Riddle 65

“Onion” (another sexual riddle).

Riddle 64

“Man, horse and hawk” (compare to Riddle 19).

Riddle 63

“Flask” or “drinking cup.”

Riddle 62

“Flaming arrow” or “hot poker.”

Riddle 61

“Shirt” (another sexual riddle).

The Ruin [all]

This poem, significantly damaged, describes in elegaic tones an ruined building or city.  It is often taken to refer to the city of Bath, the only natural hot springs in England, though it is also possible to interpret that passage as referring to a stream of water becoming hot by artificial means (there had been Roman baths in many other parts of England as well).

The Husband’s Message [all]

This poem is possibly another example of prosopopeia, wherein an inanimate object speaks.  In this case it may be a sticked carved with runes that is speaking a message.

The speaker in the poem says he has come to bring a message from a lord, asking a woman (though this point is sometimes disputed) to remember her vows and come and join the man, who was previously exiled due to a feud.  She is to take a ship to the south.  The man is wealthy, but he will have no need of treasures if he and the woman are re-united.

The poem ends with a runic passage that can be taken to read: I join sun with road  and earth and joy and man.

Riddle 60

“Reed” or “Stick inscribed with runes.”  Sometimes thought to be linked to “The Husband’s Message,” which is the next poem in the manuscript.
(My favorite bizarre solution, suggested by Morely, is “a letter-beam cut from the stump of an old jetty.”  Pretty specific!)

Riddle 30b

“Timber cross.”

This riddle is essentially the same as Riddle 30a, which appears much earlier in the manuscript.

Homiletic Fragment II [all]

The poem directly exhorts readers/hearers to rejoice, take comfort in Christian faith even if not all friends are faithful themselves.

The Lord’s Prayer I [all]

This is the least elaborate of the three Old English version of the Lord’s Prayer.  The final doxology is not included in this one

Pharoah [all]

How many men were in Pharaoh’s army pursuing the Israelites?
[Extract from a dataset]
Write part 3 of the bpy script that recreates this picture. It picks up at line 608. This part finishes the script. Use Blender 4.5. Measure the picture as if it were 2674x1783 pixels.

6x [where x is the number now lost from the manuscript, possibly a thousand or hundred-thousand].

Almsgiving [all]

It will be well for the man who is generous.  Alms wash away sins in the same way that water extinguishes fire.

The Descent into Hell

The women are mourning at the tomb. At daybreak Mary and the women came, seeking Jesus’ body. The tomb was open and the corpse had come to life.
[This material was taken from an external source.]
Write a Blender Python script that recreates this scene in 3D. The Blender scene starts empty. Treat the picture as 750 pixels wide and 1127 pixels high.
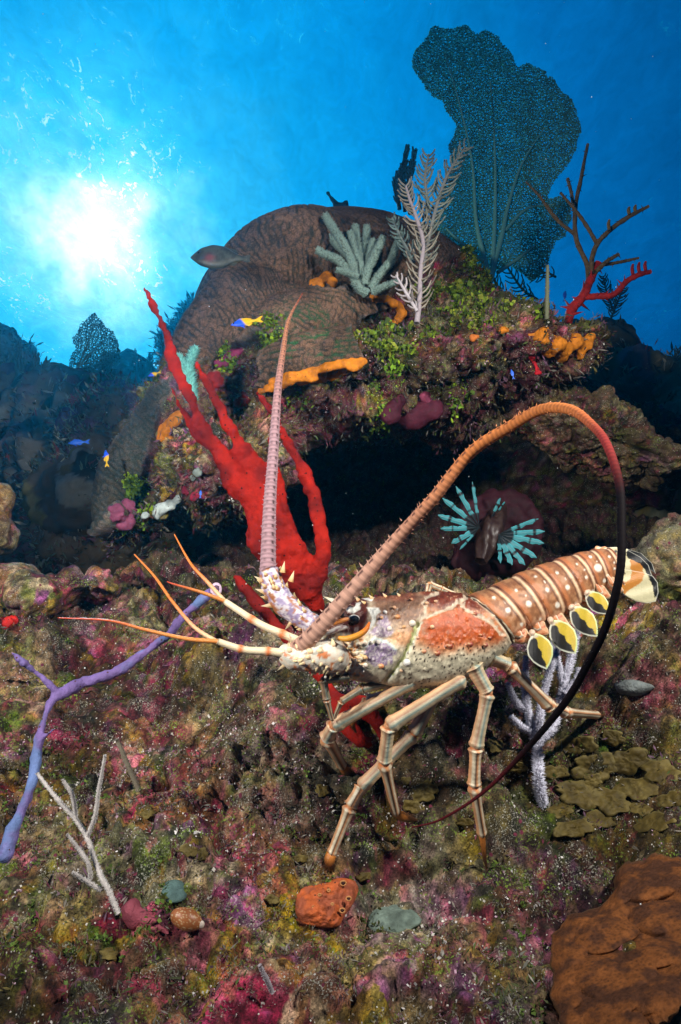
import bpy, math, random
import numpy as np
from mathutils import Vector
from mathutils.bvhtree import BVHTree

# ------------------------------------------------------------------ camera
SC = bpy.context.scene
COL = SC.collection
PITCH = math.radians(15.0)
F_PX = 734.0                       # focal length in photograph pixels (750 x 1127)
cam_data = bpy.data.cameras.new('camera')
cam = bpy.data.objects.new('camera', cam_data)
COL.objects.link(cam)
cam.location = (0, 0, 0)
cam.rotation_euler = (math.pi/2 + PITCH, 0, 0)
cam_data.sensor_fit = 'VERTICAL'
cam_data.sensor_height = 36.0
cam_data.lens = 36.0*F_PX/1127.0
cam_data.clip_start = 0.02
cam_data.clip_end = 400
SC.camera = cam
CP, SP = math.cos(PITCH), math.sin(PITCH)

def ray(px, py):
    a, b = (px-375.0)/F_PX, (563.5-py)/F_PX
    return np.array([a, CP-b*SP, SP+b*CP])
def W(px, py, Y):                  # point of the place that shows at a pixel, Y metres ahead
    d = ray(px, py)
    return d*(Y/d[1])
def mpp(py, Y):                    # metres per photograph pixel there
    return Y/ray(375, py)[1]/F_PX
def topx(P):                       # back to photograph pixels (arrays)
    P = np.asarray(P)
    f = P[:, 1]*CP+P[:, 2]*SP
    u = -P[:, 1]*SP+P[:, 2]*CP
    f = np.maximum(f, 1e-3)
    return 375+F_PX*P[:, 0]/f, 563.5-F_PX*u/f

# ------------------------------------------------------------------ render, light
SC.render.engine = 'CYCLES'
SC.cycles.use_denoising = True
SC.cycles.max_bounces = 6
SC.cycles.diffuse_bounces = 2
SC.cycles.glossy_bounces = 2
SC.cycles.transparent_max_bounces = 12
SC.cycles.volume_bounces = 1
SC.cycles.sample_clamp_indirect = 3
SC.cycles.sample_clamp_direct = 12
SC.view_settings.view_transform = 'Standard'
SC.view_settings.look = 'None'
SC.view_settings.exposure = 0
SC.view_settings.gamma = 1

SUN_DIR = ray(103, 262); SUN_DIR /= np.linalg.norm(SUN_DIR)

def nd(nt, typ, **kw):
    n = nt.nodes.new(typ)
    for k, v in kw.items():
        if k in n.inputs: n.inputs[k].default_value = v
        else: setattr(n, k, v)
    return n
def mth(nt, op, a, b=None, c=None):
    n = nt.nodes.new('ShaderNodeMath'); n.operation = op
    for i, v in enumerate((a, b, c)):
        if v is None: continue
        if isinstance(v, (int, float)): n.inputs[i].default_value = v
        else: nt.links.new(v, n.inputs[i])
    return n.outputs[0]
def ramp(nt, fac, stops, interp='LINEAR'):
    n = nt.nodes.new('ShaderNodeValToRGB'); cr = n.color_ramp; cr.interpolation = interp
    while len(cr.elements) < len(stops): cr.elements.new(0.5)
    for e, (p, c) in zip(cr.elements, stops):
        e.position = p; e.color = (*c, 1) if len(c) == 3 else c
    nt.links.new(fac, n.inputs['Fac'])
    return n.outputs['Color']

world = bpy.data.worlds.new('World'); SC.world = world; world.use_nodes = True
nt = world.node_tree; nt.nodes.clear()
tc = nd(nt, 'ShaderNodeTexCoord')
vm = nd(nt, 'ShaderNodeVectorMath', operation='DOT_PRODUCT')
nrm = nd(nt, 'ShaderNodeVectorMath', operation='NORMALIZE')
wnz = nd(nt, 'ShaderNodeTexNoise', Scale=14.0, Detail=4, Roughness=.6); nt.links.new(tc.outputs['Generated'], wnz.inputs['Vector'])
wad = nd(nt, 'ShaderNodeVectorMath', operation='MULTIPLY_ADD'); nt.links.new(wnz.outputs['Color'], wad.inputs[0]); wad.inputs[1].default_value = (.16, .16, .16); nt.links.new(tc.outputs['Generated'], wad.inputs[2])
wsb = nd(nt, 'ShaderNodeVectorMath', operation='SUBTRACT'); nt.links.new(wad.outputs[0], wsb.inputs[0]); wsb.inputs[1].default_value = (.08, .08, .08)
nt.links.new(wsb.outputs[0], nrm.inputs[0])
nt.links.new(nrm.outputs[0], vm.inputs[0]); vm.inputs[1].default_value = tuple(SUN_DIR)
ang = mth(nt, 'DIVIDE', mth(nt, 'ARCCOSINE', vm.outputs['Value']), math.pi)     # 0 at the sun, 1 opposite
def dg(x): return x/180.0
base = ramp(nt, ang, [(0, (.42, .93, 1.0)), (dg(4), (.22, .76, 1.0)), (dg(9), (.030, .54, .97)), (dg(16), (.004, .42, .93)),
                      (dg(25), (.0005, .30, .80)), (dg(36), (.0003, .155, .50)), (dg(48), (.0002, .075, .27)), (dg(62), (.0002, .042, .165)),
                      (dg(90), (.0001, .03, .11)), (dg(180), (.0001, .012, .04))])
g1 = mth(nt, 'POWER', 2.718, mth(nt, 'MULTIPLY', mth(nt, 'POWER', mth(nt, 'DIVIDE', ang, dg(3.3)), 2.0), -1.0))
g2 = mth(nt, 'POWER', 2.718, mth(nt, 'MULTIPLY', mth(nt, 'POWER', mth(nt, 'DIVIDE', ang, dg(8.5)), 2.0), -1.0))
mx = nd(nt, 'ShaderNodeMix', data_type='RGBA', blend_type='ADD'); mx.inputs[0].default_value = 1
gc = nd(nt, 'ShaderNodeCombineColor')
nt.links.new(mth(nt, 'ADD', mth(nt, 'MULTIPLY', g1, 1.2), mth(nt, 'MULTIPLY', g2, .06)), gc.inputs[0])
nt.links.new(mth(nt, 'ADD', mth(nt, 'MULTIPLY', g1, .9), mth(nt, 'MULTIPLY', g2, .30)), gc.inputs[1])
nt.links.new(mth(nt, 'ADD', mth(nt, 'MULTIPLY', g1, .7), mth(nt, 'MULTIPLY', g2, .20)), gc.inputs[2])
nt.links.new(base, mx.inputs[6]); nt.links.new(gc.outputs[0], mx.inputs[7])
bg = nd(nt, 'ShaderNodeBackground', Strength=1.0)
nt.links.new(mx.outputs[2], bg.inputs['Color'])
nt.links.new(bg.outputs[0], nd(nt, 'ShaderNodeOutputWorld').inputs['Surface'])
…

Down in hell John spoke to the inhabitants of hell: “Jesus promised me that He would come to hell and rescue us.”

Jesus hurries down to hell, demolishing the walls and carrying off the imprisoned souls. The souls hurried to him, Adam and Abraham, Isaac and Jacob, Moses and David, Isaiah and Zacharias and the rest of the patriarchs. Also many virgins and other people.
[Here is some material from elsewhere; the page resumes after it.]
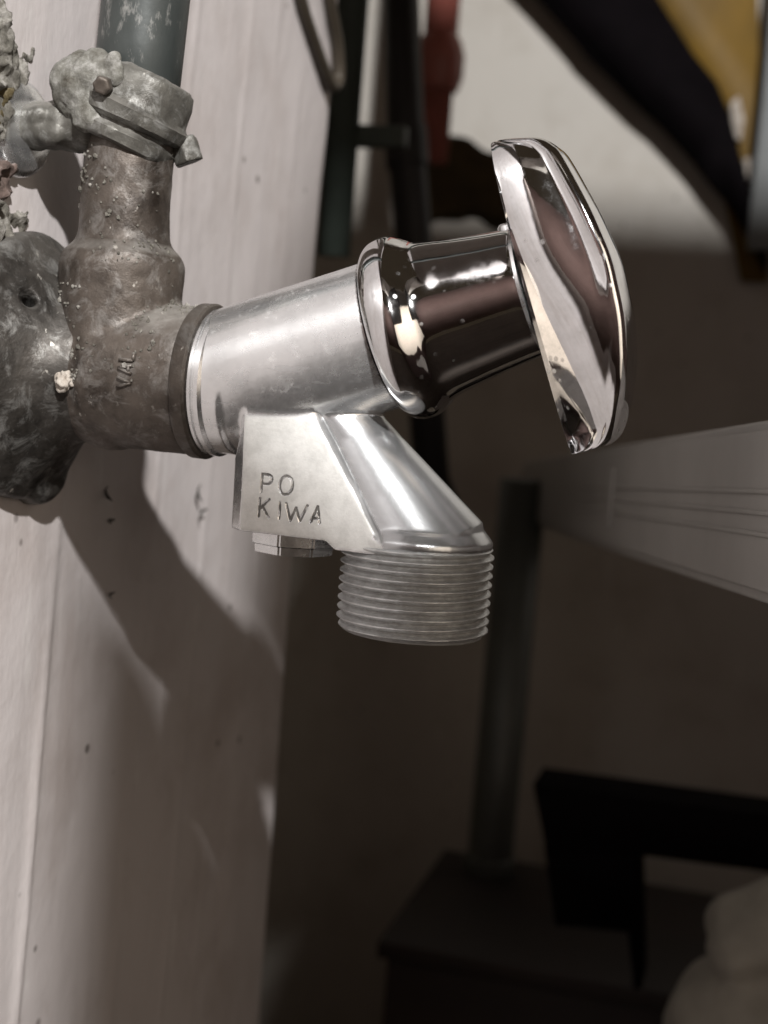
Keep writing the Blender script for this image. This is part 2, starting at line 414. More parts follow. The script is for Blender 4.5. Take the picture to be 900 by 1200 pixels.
# ------------------------------------------------------------------ the tap
TA = R(20); AX = Vector((math.cos(TA), 0, math.sin(TA))); A0 = Vector((-10.4, 0, 44)); LD = Vector((-math.sin(TA), 0, math.cos(TA)))
tap = thing('water_tap', 'nickel and chrome wall tap with T-shaped handle and threaded spout screwed into the brown elbow', 'tap', (-41, 0, 33.6))
HW = 11.1                                    # half thickness of the cast web
def seg_d(p, a, b):
    ax, ay = a; bx, by = b; px, py = p
    t = max(0, min(1, ((px - ax) * (bx - ax) + (py - ay) * (by - ay)) / ((bx - ax) ** 2 + (by - ay) ** 2 + 1e-9)))
    return math.hypot(px - ax - t * (bx - ax), py - ay - t * (by - ay))
def arc(cx, cy, rx, ry, a0, a1, n=8):
    return [(cx + rx * math.cos(R(a0 + (a1 - a0) * i / n)), cy + ry * math.sin(R(a0 + (a1 - a0) * i / n))) for i in range(n + 1)]
def chain(ps): return list(zip(ps, ps[1:]))
def glyphs():
    """stamped letters as strokes on a 1 x 1 cell"""
    g = {}
    g['P'] = chain([(0, 0), (0, 1)]) + chain([(0, 1), (.35, 1)] + arc(.35, .74, .3, .26, 90, -90) + [(0, .48)])
    g['O'] = chain(arc(.38, .5, .38, .5, 0, 360, 16))
    g['K'] = chain([(0, 0), (0, 1)]) + chain([(.62, 1), (.02, .42)]) + chain([(.2, .58), (.66, 0)])
    g['I'] = chain([(.1, 0), (.1, 1)])
    g['W'] = chain([(0, 1), (.22, 0), (.42, .8), (.62, 0), (.86, 1)])
    g['A'] = chain([(0, 0), (.36, 1), (.62, 0)]) + chain([(.12, .26), (.55, .26)])
    return g
def cast_body():
    bm = bmesh.new()
    lathe([(-30, 12.7), (-16, 12.85), (1.2, 13.0)], A0, AX, 72, bm)
    lathe([(-39.8, 12.6), (-35, 12.6)], (0, 0, 33.6), (1, 0, 0), 72, bm)
    ico((-36.4, 0, 34.2), 12.6, 4, bm)
    poly = [(-32.3, 8.8), (-14.2, 8.8), (-12.4, 7.4), (-2.2, 7.4), (-10.6, 19), (-19.2, 31.2), (-19.2, 38), (-28.5, 34), (-30.2, 30), (-32.6, 21)]
    flare = [0, .2, .3, .9, -1.5, -2.7, -1.4, 0, 0, 0]             # the cheek widens to meet the spout
    wb = bmesh.new()
    F_ = [wb.verts.new((x, -HW - e, z)) for (x, z), e in zip(poly, flare)]; B_ = [wb.verts.new((x, HW + e, z)) for (x, z), e in zip(poly, flare)]
    wb.faces.new(F_); wb.faces.new(B_[::-1])
    for i in range(len(poly)): wb.faces.new((F_[i], F_[i - 1], B_[i - 1], B_[i]))
    bmesh.ops.bevel(wb, geom=[e for e in wb.edges if abs(e.verts[0].co.y - e.verts[1].co.y) < 1 and all(v.co.x < -29.5 and v.co.z > 8 for v in e.verts)], offset=2.7, segments=1, affect='EDGES')
    bmesh.ops.triangulate(wb, faces=wb.faces[:]); bmesh.ops.recalc_face_normals(wb, faces=wb.faces[:])
    merge(bm, wb)
    tb = tube([(-18.5, 0, 29.5), (-14.2, 0, 25.2), (-7.4, 0, 16.2), (-.4, 0, 7.0), (-.65, 0, 5)], [7.0, 7.3, 9.6, 12.3, 12.6], 56)
    cut = bmesh.ops.bisect_plane(tb, geom=tb.verts[:] + tb.edges[:] + tb.faces[:], plane_co=(0, 0, 8.7), plane_no=(0, 0, 1), clear_inner=True)
    bmesh.ops.holes_fill(tb, edges=[e for e in tb.edges if e.is_boundary])
    merge(bm, tb)
    lathe([(8.5, 12.9), (9.9, 12.9), (11.6, 11.5)], (-.65, 0, 0), (0, 0, 1), 56, bm)
    me = weld(bm, .34, 7, .5)
    rough_up(me, [(9, .06), (2.4, .012)], 3)
    bm = bmesh.new(); bm.from_mesh(me); bpy.data.meshes.remove(me)
    for v in bm.verts:                                          # cast groove between cheek and spout
        if v.co.y < -5:
            d = seg_d((v.co.x, v.co.z), (-18.4, 30.0), (-4.6, 10.0))
            if d < 1.2: v.co.y += .45 * math.exp(-(d / .5) ** 2)
    # engrave PO / KIWA into the flat cheek
    strokes = []; G = glyphs(); H = 3.05
    for ch, x, z0, w, h in (('P', -26.3, 15.9, 2.7, 3.1), ('O', -23.1, 15.9, 3.0, 3.2), ('K', -26.4, 11.7, 2.7, 3.1), ('I', -23.0, 11.6, 3, 2.9), ('W', -21.6, 11.6, 4.3, 2.8), ('A', -17.0, 11.7, 2.5, 2.7)):
        strokes += [((x + a[0] * w, z0 + a[1] * h), (x + b[0] * w, z0 + b[1] * h)) for a, b in G[ch]]
    zone = [f for f in bm.faces if f.normal.y < -.8 and -28 < f.calc_center_median().x < -12.8 and 10.3 < f.calc_center_median().z < 19.6 and f.calc_center_median().y < -8]
    for cuts in (4,):
        es = list({e for f in zone for e in f.edges})
        bmesh.ops.subdivide_edges(bm, edges=es, cuts=cuts, use_grid_fill=True)
    for v in bm.verts:
        if v.co.y < -8 and -28 < v.co.x < -13 and 10 < v.co.z < 20:
            d = min(seg_d((v.co.x, v.co.z), a, b) for a, b in strokes)
            if d < .27: v.co.y += (.27 + .24 * noise.noise(v.co / 1.3)) * (1 - (d / .27) ** 2)
    for f in bm.faces:
        c = f.calc_center_median()
        if c.y < -8 and -28 < c.x < -13 and 10 < c.z < 20 and min(seg_d((c.x, c.z), a, b) for a, b in strokes) < .13 + .16 * noise.noise(c / .9): f.material_index = 1
    return bm
obj('cast_body', cast_body(), (cast_m, grime_m), tap)
SH = 1.75
rb = lathe([(-42.6, 11), (-42.6, 12.7), (-42.2, 13.05), (-41.7, 13.05), (-41.45, 12.72), (-41.3, 12.72), (-41.0, 13.2), (-40.2, 13.2), (-39.7, 12.7), (-39.7, 11)], (SH, 0, 33.6), (1, 0, 0), 96)
obj('inlet_collar', rb, nickel, tap, angle=40)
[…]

John calls out to Jesus: “Thanks be to you for rescuing us from the devil. We have held out until now. O Gabriel, thank you for bringing the child into Bethlehem. O Mary, that you for bearing us the king. We had betrayed ourselves through our minds. Alas, Jerusalem in Judea remains fixed in that place. Alas, Jordan in Judea remains fixed. Now I ask you Jesus to have mercy on us and by Jerursalem in Judea and Jordan in Judea, where we were both baptized in the stream. Thanks be to the Lord forever.

Resignation A and B [all]

[Although the Anglo-Saxon Poetic Records prints this as one poem, in 1976 Bliss and Frantzen demonstrated convincingly that it is in fact two different poems spliced together because at least one leaf of the manuscript is missing. Thus lines 1-69 are generally now designated Resignation A and lines 70-119 Resignation B. I have recorded a long pause between A and B, but have posted them as one poem to keep to the ASPR nomenclature].

Resignation A: The speaker prays to God to deliver him and offers his body and soul to God. He asks for a sign of how to best serve God’s will.  God knows his many evils deeds but the speaker hopes to be received by Him even though he is unworthy.  He hopes for the life after this life even though he did not confess and atone for his sins quickly.  Although he had committed many sins, he prays that the devil not be allowed to take him.  He asks God to stand by him and steer his soul through the storm.  He is cruelly tormented by his sins in this world and is suffering because his sins were visible to many men.

Resignation B: I have spoken my words to thank god for my poverty and I have suffered hardship because I am exiled from the land of my birth.  A friendless exile cannot wait when the Lord is angry with him.  He suffers abuse from people and is sorrowful in heart at daybreak.  I speak about myself and my journey and think about the sea.  I do know know how I can buy a boat with what little gold I have and so I cannot carry out my desired journey.

A tree grows while it waits its fate.  I cannot love any mortal man in my native land. I cannot inhabit the earth without many hardships.  It is the best thing, since a man cannot change his fate, that he can endure it well.